Jacob Perkins was born on July 9, 1766 at Newburyport, Massachusetts, United States.
Jacob went to school in Newburyport until he was twelve and then was apprenticed to a goldsmith in Newburyport named Davis.
Perkins made himself known by a variety of useful mechanical inventions, and in 1818 came over to England with a plan for engraving bank-notes on steel, which ultimately proved a signal success, and was carried out by Perkins in partnership with the English engraver Heath.
Perkins also experimented with high-pressure steam boilers.
He retired in 1834, and died in London on the 30th of July 1849.
He was elected a Fellow of the American Academy of Arts and Sciences in 1813.
Jacob was married on November 11, 1790 to Hannah Greenleaf of Newbury and together they had nine children.

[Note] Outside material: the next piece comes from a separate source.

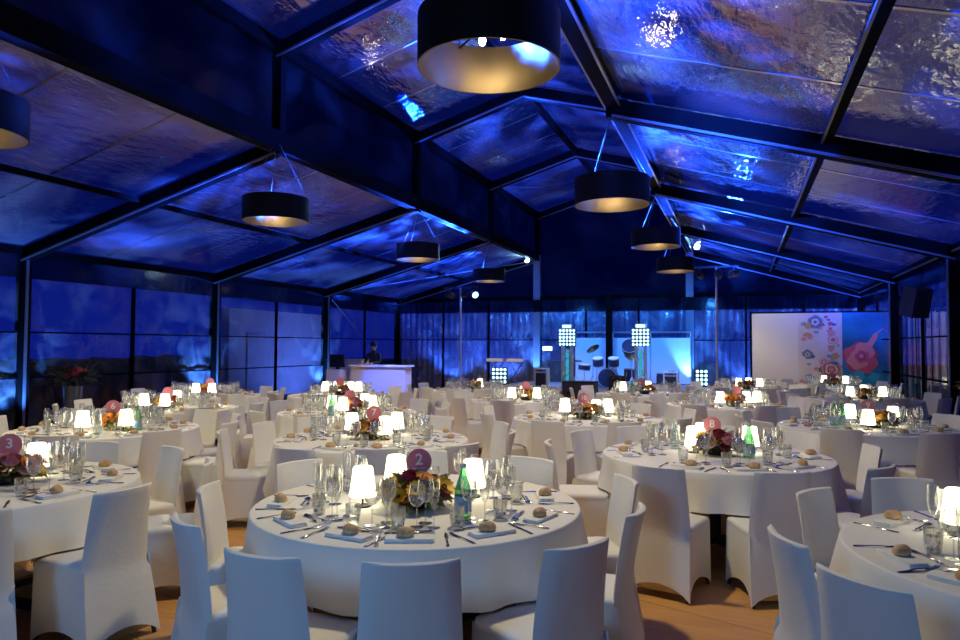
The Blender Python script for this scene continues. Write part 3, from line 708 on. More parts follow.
# ------------------------------------------------------------------ lay the tables
chairs = []
for key, (tx, ty) in TB.items():
    near = key in NEAR
    base = math.degrees(math.atan2(-ty, -tx))
    angs = ANG.get(key) or [((18 + rnd.choice((0, 0, 4)) + 36 * k) + 180) % 360 - 180 + rnd.uniform(-3, 3) for k in range(10)]
    t = empty('round_table', (tx, ty, 0), rnd.uniform(0, 1)); link('tabletop', tm, t); link('pedestal', pm, t)
    tag(t, 'round banquet table under white linen, the ' + NM[key], 'table', 'round banquet tables')
    wa = [R(base + a) for a in angs]
    gaps = sorted([a for a in angs if -60 < a < 60]); sq = R(base + 15) if key == '2' else (R(base + rnd.uniform(0, 90)))
    used = set(); real = []
    for a, w_ in zip(angs, wa):
        w = clock(a)
        if w in used:
            w = 'just past ' + w
        used.add(w)
        rr = 1.075 + CR.get(key, {}).get(a, rnd.uniform(-.03, .05))
        ok = False
        for dr, da in ((0, 0), (-.06, 0), (.06, 0), (-.12, 0), (-.06, 5), (-.06, -5), (0, 8), (0, -8), (-.12, 9), (-.12, -9), (.10, 6), (.10, -6), (-.15, 13), (-.15, -13)):
            x, y = tx + (rr + dr) * math.cos(w_ + R(da)), ty + (rr + dr) * math.sin(w_ + R(da))
            u_ = (math.cos(w_ + R(da)), math.sin(w_ + R(da)))
            mine = [(x + u_[0] * o_, y + u_[1] * o_, r_) for o_, r_ in ((.19, .225), (.0, .21), (-.12, .20))]
            if all(math.hypot(a1 - a2, b1 - b2) > r1 + r2 - .02 for a1, b1, r1 in mine for a2, b2, r2 in chairs) and all(math.hypot(mine[0][0] - p, mine[0][1] - q_) > 1.22 or k2 == key for k2, (p, q_) in TB.items()):
                ok = True; break
        if not ok: continue
        w_ += R(da); chairs += mine; real.append(w_)
        pj = proj((x, y, .6))
        if pj[2] > .5 and -130 < pj[0] < 1090:
            c = make_chair(near); c.location = (x, y, 0); c.rotation_euler = (0, 0, w_ + PI / 2 + R(rnd.uniform(-5, 5)))
            tag(c, 'white covered chair, %s seat of the %s' % (w, NM[key]), 'chair', 'white covered dining chairs')
        pj = proj((tx + .7 * math.cos(w_), ty + .7 * math.sin(w_), .8))
        if pj[2] > .5 and -40 < pj[0] < 1000: place_setting(key, tx, ty, w_, w, near)
    cloth_obj(key, (tx, ty, 0), real, sq + PI / 4)
    for i, (dx, dy) in enumerate(LP[key]): lamp(key, i, len(LP[key]), dx, dy)
    if key != 'fr': flowers(key)
    if key in SG: table_sign(key)
    for i, (dx, dy) in enumerate(BT.get(key, [])):
        bottle(key, i, dx, dy, 'clear' if (key, i) in (('6', 1), ('8', 1)) else 'green')

# ------------------------------------------------------------------ pendants
def pendant(loc, label, top):
    r = empty('pendant_lamp', loc)
    b = MB(); b.lathe([(.50, 0), (.50, .36)], 48); b.build('outer_drum', M['drum_out'], r, 60)
    b = MB(); b.lathe([(.50, 0), (.485, 0), (.485, .36), (.50, .36)], 48); b.build('gold_lining', M['drum_in'], r, 60)
    b = MB()
    for k in range(3):
        a = 2 * PI * k / 3 + .3; b.beam((0, 0, .33), (.485 * math.cos(a), .485 * math.sin(a), .33), .012, .012)
        b.cyl((.10 * math.cos(a), .10 * math.sin(a), .27), (.10 * math.cos(a), .10 * math.sin(a), .33), .018, n=8)
    b.build('bulb_holder', M['black'], r)
    for k in range(3):
        a = 2 * PI * k / 3 + .3; b = MB(); b.ball((.10 * math.cos(a), .10 * math.sin(a), .235), (.026, .026, .036), 10, 6); b.build('bulb', M['bulb'], r, 60)
    b = MB()
    for k in range(3):
        a = 2 * PI * k / 3 + .3; b.cyl((.49 * math.cos(a), .49 * math.sin(a), .36), (.04 * math.cos(a), .04 * math.sin(a), top - loc[2]), .004, n=5)
    b.build('cable', M['silver'], r)
    return tag(r, label, 'pendant lamp', 'black drum pendant lamps')
zc = ZV - .12
for x, y, z, lab in ((-1.63, 4.55, 3.59, 'largest black drum pendant with gold lining, close overhead'), (-1.6, 9.42, 3.55, 'black drum pendant second from the big one under the ridge'), (-1.62, 14.9, 3.72, 'black drum pendant third from the big one, before the gable'), (-1.6, 19.4, 3.66, 'small far black drum pendant beside the gable spotlights'),
                     (-6.68, 8.95, 3.54, 'black drum pendant over the tables by the side wall'), (-6.95, 14.6, 3.62, 'black drum pendant hanging in front of the white bar'), (-7.2, 20.2, 3.62, 'small far black drum pendant above the light stand'), (-6.76, 4.40, 3.60, 'black drum pendant cut by the picture edge above table 3')):
    pendant((x, y, z), lab, zc)

# ------------------------------------------------------------------ stage
b = MB(); b.box((-4.2, 21.55, .2), (5.8, 4.6, .4)); o = b.build('stage_platform', M['stagem'], smooth=0); tag(o, 'low grey stage platform under the drum kit and light towers', 'stage')
SZ = .40
bd = empty('stage_backdrop', (-3.4, 23.75, SZ))
for k in range(3):
    b = MB(); b.box((-1.27 + k * 1.27, 0, .78), (1.25, .04, 1.5)); b.build('panel', M['backdrop'], bd, 0)
b = MB()
for xx in (-1.9, -.63, .63, 1.9): b.cyl((xx, .05, 0), (xx, .05, 1.75), .025, n=8)
b.cyl((-1.9, .05, 1.72), (1.9, .05, 1.72), .025, n=8); b.build('frame', M['truss'], bd)
tag(bd, 'white panelled backdrop standing behind the drum kit', 'backdrop')
bp = MB(); bp.box((-4.1, 23.55, (SZ + ZE) / 2), (.2, .2, ZE - SZ)); struct(bp.build('column', M['alu'], smooth=0))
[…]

His second son, Angier March Perkins (1799 - 1881), also born at Newburyport, went to England in 1827, and was the author of a system of warming buildings by means of high- pressure steam. His grandson, Loftus Perkins (1834 - 1891), most of whose life was spent in England, experimented with the application to steam engines of steam at very high pressures, constructing in 1880 a yacht, the "Anthracite, " whose engines worked with a pressure of 500 lb to the sq. in.